Cooperating Care: Enhancing Immigrant Homecare in Boston

 

Boston, Massachusetts

Mayor

Michelle Wu

Start of Project

2025

End of Project

Ongoing

Photo: Wangkun Jia/Shutterstock

 

Overview

Boston pledges to launch the city’s first immigrant-led homecare cooperative to serve Boston’s aging population. The cooperative will create dignified jobs and business ownership pathways for immigrant and refugee workers while addressing a critical gap in the healthcare system.

The cooperative approach addresses four key needs:

  1. Economic Opportunity: Provides income generation and wealth-building for workers facing employment precarity.

  2. Healthcare Workforce Development: Addresses critical caregiver shortages (currently 6 clients per caregiver) through structured pathways, comprehensive training, and reduced turnover.

  3. Model Replication: Creates a decentralized, neighbourhood-based network of franchised cooperatives that uphold the Massachusetts Domestic Workers Law, with pathways to SEIU1199 unionization for eligible workers.

  4. Systems Change: Advances Boston's economic justice vision by demonstrating worker-centred business models, creating economic mobility pathways, building wealth in historically excluded communities, and addressing workforce needs through community solutions.

This approach leverages Boston's diversity while addressing barriers to economic inclusion and providing essential community services. This project is supported by the Global Cities Fund for Migrants and Refugees (GCF), the Mayors Migration Council’s instrument to channel international funding directly to cities to implement inclusive projects of their own design.

Expected Impact

The project will provide a path to income and business ownership for migrant and refugee workers facing economic precarity. The co-op will launch in 2026 with a minimum of 3 members and will be designed to grow, with a goal of 12 members after 18 months. BCCO will track co-op member satisfaction, including data on earnings and the quality of working conditions, using benchmarking questions from ICA Group and DAWI research.

Through membership in Elevate Co-op, the home-care co-op will be part of an innovative strategy to scale up small cooperatives by networking them together, while retaining local democratic control. This approach addresses the common challenge of small cooperatives being limited in their growth potential while preserving the benefits of worker ownership.

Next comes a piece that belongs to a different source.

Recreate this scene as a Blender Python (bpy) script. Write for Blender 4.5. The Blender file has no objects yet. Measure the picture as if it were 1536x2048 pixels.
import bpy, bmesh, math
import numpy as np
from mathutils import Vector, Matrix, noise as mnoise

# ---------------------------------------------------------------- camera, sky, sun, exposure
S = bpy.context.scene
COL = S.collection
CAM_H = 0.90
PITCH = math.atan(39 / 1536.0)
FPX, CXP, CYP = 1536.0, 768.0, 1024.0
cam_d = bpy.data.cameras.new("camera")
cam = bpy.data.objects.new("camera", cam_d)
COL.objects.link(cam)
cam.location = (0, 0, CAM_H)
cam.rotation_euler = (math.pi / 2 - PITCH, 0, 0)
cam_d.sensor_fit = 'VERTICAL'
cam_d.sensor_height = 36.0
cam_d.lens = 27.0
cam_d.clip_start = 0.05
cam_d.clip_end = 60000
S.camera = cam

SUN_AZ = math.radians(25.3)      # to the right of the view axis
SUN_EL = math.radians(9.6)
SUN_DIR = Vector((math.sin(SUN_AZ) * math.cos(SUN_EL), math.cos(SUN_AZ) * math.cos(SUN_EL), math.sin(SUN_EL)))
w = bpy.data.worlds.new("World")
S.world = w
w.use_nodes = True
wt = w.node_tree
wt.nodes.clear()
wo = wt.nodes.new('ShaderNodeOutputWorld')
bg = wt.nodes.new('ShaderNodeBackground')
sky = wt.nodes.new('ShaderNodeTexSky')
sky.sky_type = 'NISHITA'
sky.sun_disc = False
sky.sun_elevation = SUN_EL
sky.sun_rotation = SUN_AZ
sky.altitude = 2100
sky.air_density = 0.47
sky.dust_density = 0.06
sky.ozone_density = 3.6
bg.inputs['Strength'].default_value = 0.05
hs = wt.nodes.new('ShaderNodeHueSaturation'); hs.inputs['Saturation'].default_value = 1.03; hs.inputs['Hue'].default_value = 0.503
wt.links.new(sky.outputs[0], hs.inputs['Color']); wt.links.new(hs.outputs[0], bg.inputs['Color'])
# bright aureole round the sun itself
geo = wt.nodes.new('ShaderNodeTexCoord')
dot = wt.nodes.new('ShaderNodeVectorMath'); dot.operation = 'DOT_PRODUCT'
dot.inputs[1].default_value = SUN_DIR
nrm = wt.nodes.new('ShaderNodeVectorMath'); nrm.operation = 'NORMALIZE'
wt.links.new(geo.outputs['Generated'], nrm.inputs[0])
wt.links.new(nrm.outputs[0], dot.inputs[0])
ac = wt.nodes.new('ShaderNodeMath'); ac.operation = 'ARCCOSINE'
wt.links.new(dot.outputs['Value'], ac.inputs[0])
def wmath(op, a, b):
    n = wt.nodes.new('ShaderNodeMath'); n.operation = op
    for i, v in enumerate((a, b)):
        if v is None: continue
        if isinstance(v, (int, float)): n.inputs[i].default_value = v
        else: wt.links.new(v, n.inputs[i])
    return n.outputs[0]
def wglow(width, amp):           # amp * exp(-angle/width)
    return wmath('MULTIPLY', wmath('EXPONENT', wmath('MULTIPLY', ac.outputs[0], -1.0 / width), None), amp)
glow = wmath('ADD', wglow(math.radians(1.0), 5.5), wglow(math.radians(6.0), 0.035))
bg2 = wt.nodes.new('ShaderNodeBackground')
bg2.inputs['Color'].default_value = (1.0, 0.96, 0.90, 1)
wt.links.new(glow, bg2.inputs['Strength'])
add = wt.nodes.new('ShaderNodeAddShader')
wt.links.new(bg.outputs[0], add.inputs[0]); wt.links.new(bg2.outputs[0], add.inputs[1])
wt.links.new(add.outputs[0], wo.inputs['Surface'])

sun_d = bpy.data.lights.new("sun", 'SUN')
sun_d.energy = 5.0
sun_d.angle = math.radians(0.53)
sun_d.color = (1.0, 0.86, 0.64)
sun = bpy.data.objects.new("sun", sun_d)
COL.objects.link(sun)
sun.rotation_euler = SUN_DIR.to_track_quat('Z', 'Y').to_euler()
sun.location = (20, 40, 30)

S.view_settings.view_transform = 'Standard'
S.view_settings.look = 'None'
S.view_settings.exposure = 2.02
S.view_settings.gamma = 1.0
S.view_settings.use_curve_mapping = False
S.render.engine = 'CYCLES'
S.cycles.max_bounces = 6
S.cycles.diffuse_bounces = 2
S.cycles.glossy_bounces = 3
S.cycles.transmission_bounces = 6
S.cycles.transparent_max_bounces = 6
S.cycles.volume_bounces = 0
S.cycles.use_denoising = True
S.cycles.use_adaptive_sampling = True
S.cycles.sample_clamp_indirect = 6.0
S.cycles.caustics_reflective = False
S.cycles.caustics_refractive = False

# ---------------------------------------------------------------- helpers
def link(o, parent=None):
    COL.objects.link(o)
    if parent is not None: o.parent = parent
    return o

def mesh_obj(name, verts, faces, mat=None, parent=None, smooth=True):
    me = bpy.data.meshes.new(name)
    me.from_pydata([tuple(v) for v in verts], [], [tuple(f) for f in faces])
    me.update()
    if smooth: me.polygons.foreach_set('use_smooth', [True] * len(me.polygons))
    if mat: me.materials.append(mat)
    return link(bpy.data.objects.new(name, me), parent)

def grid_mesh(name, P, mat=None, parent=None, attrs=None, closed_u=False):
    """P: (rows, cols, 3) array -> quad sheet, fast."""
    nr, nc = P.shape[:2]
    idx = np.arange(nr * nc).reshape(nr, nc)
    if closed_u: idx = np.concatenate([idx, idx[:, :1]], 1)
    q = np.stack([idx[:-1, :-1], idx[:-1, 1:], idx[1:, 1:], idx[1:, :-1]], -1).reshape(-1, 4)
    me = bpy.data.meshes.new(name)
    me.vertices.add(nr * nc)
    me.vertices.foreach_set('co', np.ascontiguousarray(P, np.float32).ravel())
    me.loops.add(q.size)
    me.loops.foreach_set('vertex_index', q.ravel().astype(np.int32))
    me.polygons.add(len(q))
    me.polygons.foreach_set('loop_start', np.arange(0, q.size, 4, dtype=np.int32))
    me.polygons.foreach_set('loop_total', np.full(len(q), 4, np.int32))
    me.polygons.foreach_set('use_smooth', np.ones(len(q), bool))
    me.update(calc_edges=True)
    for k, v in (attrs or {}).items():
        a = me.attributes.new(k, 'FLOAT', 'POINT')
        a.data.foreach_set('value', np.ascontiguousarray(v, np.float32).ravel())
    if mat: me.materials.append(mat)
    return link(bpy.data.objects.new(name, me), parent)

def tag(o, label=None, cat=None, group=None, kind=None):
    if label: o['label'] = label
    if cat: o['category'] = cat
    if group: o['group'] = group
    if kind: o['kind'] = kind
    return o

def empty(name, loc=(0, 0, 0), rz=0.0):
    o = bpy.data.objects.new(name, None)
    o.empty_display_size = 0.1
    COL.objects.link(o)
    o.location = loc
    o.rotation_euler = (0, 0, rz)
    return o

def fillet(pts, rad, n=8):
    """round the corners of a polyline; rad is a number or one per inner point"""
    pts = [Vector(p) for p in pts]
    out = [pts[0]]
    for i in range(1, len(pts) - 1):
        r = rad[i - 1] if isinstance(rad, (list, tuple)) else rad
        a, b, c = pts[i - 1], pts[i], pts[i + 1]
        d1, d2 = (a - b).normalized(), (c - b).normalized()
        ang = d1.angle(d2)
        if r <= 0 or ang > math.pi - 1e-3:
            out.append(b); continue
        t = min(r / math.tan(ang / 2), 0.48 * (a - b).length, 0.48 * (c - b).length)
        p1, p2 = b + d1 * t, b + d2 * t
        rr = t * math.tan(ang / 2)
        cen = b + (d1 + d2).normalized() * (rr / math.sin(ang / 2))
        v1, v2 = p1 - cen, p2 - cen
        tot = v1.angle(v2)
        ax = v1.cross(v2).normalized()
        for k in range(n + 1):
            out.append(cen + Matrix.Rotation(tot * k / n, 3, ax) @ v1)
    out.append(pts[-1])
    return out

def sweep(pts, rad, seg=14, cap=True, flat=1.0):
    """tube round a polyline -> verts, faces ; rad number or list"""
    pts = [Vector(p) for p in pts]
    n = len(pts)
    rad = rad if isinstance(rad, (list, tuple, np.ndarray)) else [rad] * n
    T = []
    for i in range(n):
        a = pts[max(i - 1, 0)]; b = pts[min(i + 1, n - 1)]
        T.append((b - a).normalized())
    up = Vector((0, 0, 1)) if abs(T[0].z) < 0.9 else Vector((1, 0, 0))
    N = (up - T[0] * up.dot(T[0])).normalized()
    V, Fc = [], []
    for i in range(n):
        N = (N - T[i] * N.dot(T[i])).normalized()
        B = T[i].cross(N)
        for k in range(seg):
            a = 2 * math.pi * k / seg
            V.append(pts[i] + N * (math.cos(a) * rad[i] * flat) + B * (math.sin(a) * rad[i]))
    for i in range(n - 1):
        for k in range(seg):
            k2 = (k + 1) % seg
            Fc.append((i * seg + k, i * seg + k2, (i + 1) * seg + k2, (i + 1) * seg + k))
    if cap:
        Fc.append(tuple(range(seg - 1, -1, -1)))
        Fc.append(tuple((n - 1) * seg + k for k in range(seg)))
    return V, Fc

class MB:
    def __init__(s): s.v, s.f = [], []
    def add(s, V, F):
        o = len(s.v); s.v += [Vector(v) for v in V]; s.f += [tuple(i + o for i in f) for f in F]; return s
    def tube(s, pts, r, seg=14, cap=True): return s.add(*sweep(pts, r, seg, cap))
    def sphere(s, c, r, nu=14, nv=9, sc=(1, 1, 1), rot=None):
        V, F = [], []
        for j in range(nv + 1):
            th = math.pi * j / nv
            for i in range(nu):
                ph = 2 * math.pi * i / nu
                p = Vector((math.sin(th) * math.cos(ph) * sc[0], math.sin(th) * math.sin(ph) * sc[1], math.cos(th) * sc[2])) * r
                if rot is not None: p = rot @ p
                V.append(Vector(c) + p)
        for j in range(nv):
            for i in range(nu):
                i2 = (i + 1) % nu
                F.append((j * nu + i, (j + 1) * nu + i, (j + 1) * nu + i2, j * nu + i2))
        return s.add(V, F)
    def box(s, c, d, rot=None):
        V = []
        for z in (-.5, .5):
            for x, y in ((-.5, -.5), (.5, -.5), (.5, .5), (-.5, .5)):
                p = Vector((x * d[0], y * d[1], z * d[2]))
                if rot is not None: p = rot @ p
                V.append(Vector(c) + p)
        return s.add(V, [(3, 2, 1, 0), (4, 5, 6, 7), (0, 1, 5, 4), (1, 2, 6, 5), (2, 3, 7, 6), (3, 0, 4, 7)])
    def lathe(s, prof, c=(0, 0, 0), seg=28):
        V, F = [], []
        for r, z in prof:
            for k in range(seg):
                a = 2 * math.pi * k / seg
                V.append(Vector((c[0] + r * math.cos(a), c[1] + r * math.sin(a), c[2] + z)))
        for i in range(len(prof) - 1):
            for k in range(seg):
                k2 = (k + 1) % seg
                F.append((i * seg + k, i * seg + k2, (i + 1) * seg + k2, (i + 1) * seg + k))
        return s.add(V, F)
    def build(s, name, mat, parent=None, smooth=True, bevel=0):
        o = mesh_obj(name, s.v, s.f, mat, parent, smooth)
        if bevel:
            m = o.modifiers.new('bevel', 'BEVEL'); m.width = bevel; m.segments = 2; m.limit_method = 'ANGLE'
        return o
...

Additionally, Launch.coop will make the platform available to three Boston organizations to support co-op startup initiatives in the first year following its launch. This will provide an important user testing opportunity before the platform becomes available in Massachusetts and then nationwide, creating a multiplier effect for the initial investment.

 

Priority Objectives

Protecting those most vulnerable

Realizing socio-economic inclusion

 
This new initiative will support our older residents who are strong anchors in our communities while expanding pathways to economic mobility for our immigrant caregivers.